Exercise requirements> Each line that includes "scene" counts once; give the total and nothing besides.
== == ==
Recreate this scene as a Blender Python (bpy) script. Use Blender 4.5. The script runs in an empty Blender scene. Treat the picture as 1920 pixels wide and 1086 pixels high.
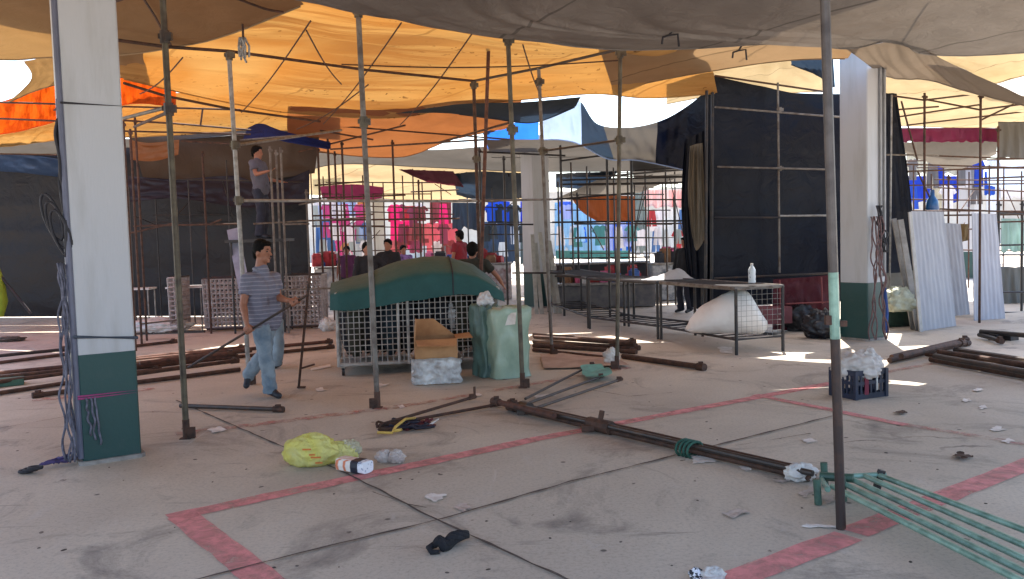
import bpy, math, random
from mathutils import Vector, Matrix, noise
random.seed(7)
SC = bpy.context.scene
COL = SC.collection
R = math.radians
V = Vector
# ------------------------------------------------------------------ camera frame
EYE = V((0, 0, 1.6)); PITCH = R(3.5); ROLL = R(1.6); FPX = 1600.0
F_ = V((0, math.cos(PITCH), -math.sin(PITCH)))
U0 = V((0, math.sin(PITCH), math.cos(PITCH))); R0 = V((1, 0, 0))
R_ = R0*math.cos(ROLL) - U0*math.sin(ROLL)
U_ = U0*math.cos(ROLL) + R0*math.sin(ROLL)
def ray(px, py): return F_ + R_*((px-960)/FPX) + U_*((543-py)/FPX)
def G(px, py, z=0.0):
    d = ray(px, py); return EYE + d*((z-EYE.z)/d.z)
def D(px, py, y):
    d = ray(px, py); return EYE + d*(y/d.y)
# ------------------------------------------------------------------ bookkeeping
WPOS = {}
def tag(o, label, cat, group=None, kind=None):
    o['label'] = label; o['category'] = cat
    if group: o['group'] = group
    if kind: o['kind'] = kind
    return o
def thing(name, label, cat, loc, group=None):
    o = bpy.data.objects.new(name, None); COL.objects.link(o)
    o.empty_display_size = 0.1
    o.location = loc; WPOS[o.name] = V(loc)
    return tag(o, label, cat, group)
class MB:
    def __init__(s): s.v = []; s.f = []; s.m = []
    def add(s, vs, fs, mi=0):
        n = len(s.v); s.v += [V(p) for p in vs]
        s.f += [[i+n for i in f] for f in fs]; s.m += [mi]*len(fs); return s
    def box(s, c, size, rot=None, mi=0):
        c = V(c); a, b, d = [x/2 for x in size]
        vs = [V((x*a, y*b, z*d)) for x in (-1, 1) for y in (-1, 1) for z in (-1, 1)]
        if rot is not None:
            if isinstance(rot, (int, float)): rot = Matrix.Rotation(rot, 3, 'Z')
            vs = [rot @ p for p in vs]
        return s.add([c+p for p in vs], [(0,1,3,2),(4,6,7,5),(0,4,5,1),(2,3,7,6),(0,2,6,4),(1,5,7,3)], mi)
    def tube(s, path, r, n=8, cap=True, mi=0, closed=False):
        P = [V(p) for p in path]; k = len(P); rs = r if isinstance(r, (list, tuple)) else [r]*k
        ref = None; vs = []; fs = []
        for i in range(k):
            t = (P[min(i+1, k-1)]-P[max(i-1, 0)])
            if closed: t = P[(i+1) % k]-P[i-1]
            if t.length < 1e-9: t = V((0, 0, 1))
            t.normalize()
            if ref is None:
                ref = t.cross(V((0, 0, 1)))
                if ref.length < .1: ref = t.cross(V((0, 1, 0)))
            ref = (ref - t*ref.dot(t)); ref.normalize(); b = t.cross(ref)
            for j in range(n):
                a = 2*math.pi*j/n
                vs.append(P[i]+(ref*math.cos(a)+b*math.sin(a))*rs[i])
        for i in range(k if closed else k-1):
            i2 = (i+1) % k
            for j in range(n):
                j2 = (j+1) % n
                fs.append((i*n+j, i*n+j2, i2*n+j2, i2*n+j))
        if cap and not closed:
            fs.append(tuple(range(n-1, -1, -1))); fs.append(tuple((k-1)*n+j for j in range(n)))
        return s.add(vs, fs, mi)
    def ell(s, c, rad, rot=None, nu=14, nv=9, mi=0, fn=None):
        c = V(c); vs = []; fs = []
        if not hasattr(rad, '__len__'): rad = (rad,)*3
        for i in range(nv+1):
            th = math.pi*i/nv
            for j in range(nu):
                ph = 2*math.pi*j/nu
                p = V((math.sin(th)*math.cos(ph), math.sin(th)*math.sin(ph), math.cos(th)))
                if fn: p = fn(p)
                p = V((p.x*rad[0], p.y*rad[1], p.z*rad[2]))
                if rot is not None: p = rot @ p
                vs.append(c+p)
        for i in range(nv):
            for j in range(nu):
                j2 = (j+1) % nu
                fs.append((i*nu+j, (i+1)*nu+j, (i+1)*nu+j2, i*nu+j2))
        return s.add(vs, fs, mi)
    def caps(s, a, b, ra, rb=None, n=12, mi=0):
        rb = ra if rb is None else rb
        a, b = V(a), V(b); t = (b-a)
        if t.length < 1e-6: return s.ell(a, ra)
        t.normalize(); path = []; rs = []
        for k in (-90, -60, -30, 0):
            path.append(a+t*ra*math.sin(R(k))); rs.append(max(1e-4, ra*math.cos(R(k))))
        for k in (0, 30, 60, 90):
            path.append(b+t*rb*math.sin(R(k))); rs.append(max(1e-4, rb*math.cos(R(k))))
        return s.tube(path, rs, n)
    def grid(s, pts, mi=0, mfn=None):
        nv = len(pts); nu = len(pts[0]); fs = []; vs = [p for r in pts for p in r]
        n = len(s.v); s.v += [V(p) for p in vs]
        for i in range(nv-1):
            for j in range(nu-1):
                s.f.append([n+i*nu+j, n+i*nu+j+1, n+(i+1)*nu+j+1, n+(i+1)*nu+j])
                s.m.append(mfn(j/(nu-1), i/(nv-1)) if mfn else mi)
        return s
    def build(s, name, mat, parent=None, smooth=False, origin=None):
        mats = mat if isinstance(mat, (list, tuple)) else [mat]
        if parent is None:
            if origin is None:
                n = len(s.v); origin = V((sum(p.x for p in s.v)/n, sum(p.y for p in s.v)/n, min(p.z for p in s.v)))
            o0 = V(origin)
        else: o0 = WPOS[parent.name]
        me = bpy.data.meshes.new(name)
        me.from_pydata([p-o0 for p in s.v], [], s.f); me.update()
        for m in mats: me.materials.append(m)
        if len(mats) > 1: me.polygons.foreach_set('material_index', s.m)
        if smooth: me.polygons.foreach_set('use_smooth', [True]*len(s.f))
        o = bpy.data.objects.new(name, me); COL.objects.link(o)
        if parent is None: o.location = o0
        else: o.parent = parent
        WPOS[o.name] = o0
        return o
def solid(o, t):
    m = o.modifiers.new('thickness', 'SOLIDIFY'); m.thickness = t; m.offset = 0; return o
def fuse(o, vox, it=4):
    m = o.modifiers.new('fuse', 'REMESH'); m.mode = 'VOXEL'; m.voxel_size = vox; m.use_smooth_shade = True
    m2 = o.modifiers.new('soft', 'SMOOTH'); m2.factor = .5; m2.iterations = it; return o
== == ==
Output for this exercise> 2